Jednak nie wyjaśnia to, dlaczego porzucili samochód i ruszyli pieszo w głąb lasu. Być może kierowali się śladami ratraka, który dzień wcześniej wysłano do oczyszczenia drogi do przyczepy, mając nadzieję, że zaprowadzą ich do najbliższych domostw. Wyglądało na to, że Jack i Bill dość szybko opadli z sił i zamarzli po drodze, a pozostała trójka znalazła schronienie w przyczepie.

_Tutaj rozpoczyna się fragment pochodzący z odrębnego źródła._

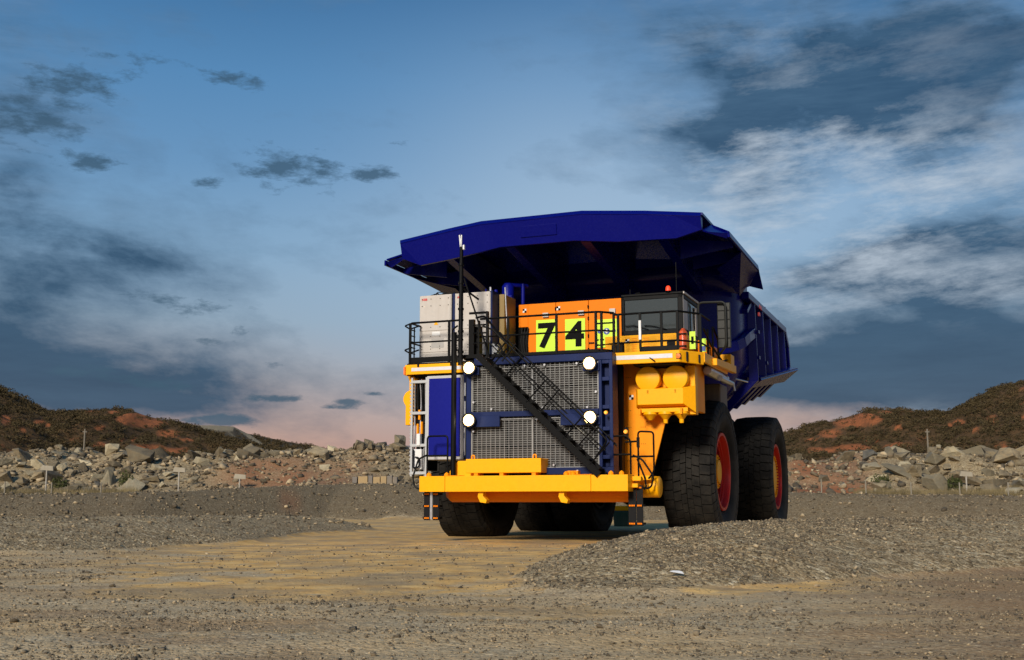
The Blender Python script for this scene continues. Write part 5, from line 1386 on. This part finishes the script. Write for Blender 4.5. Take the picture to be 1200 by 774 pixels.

Przerażeni tym, że wtargnęli na cudzy teren, zapewne obawiali się włamać do szopy i korzystali tylko z zapasów pozostawionych w przyczepie. Kiedy Ted umarł, Jackie i Greg zapewne postanowili poszukać ludzkich osiedli. Jeśli chodzi o Gary’ego Mathiasa, nie znaleziono żadnych śladów, które mogłyby w jakiś sposób skazywać, co się z nim stało.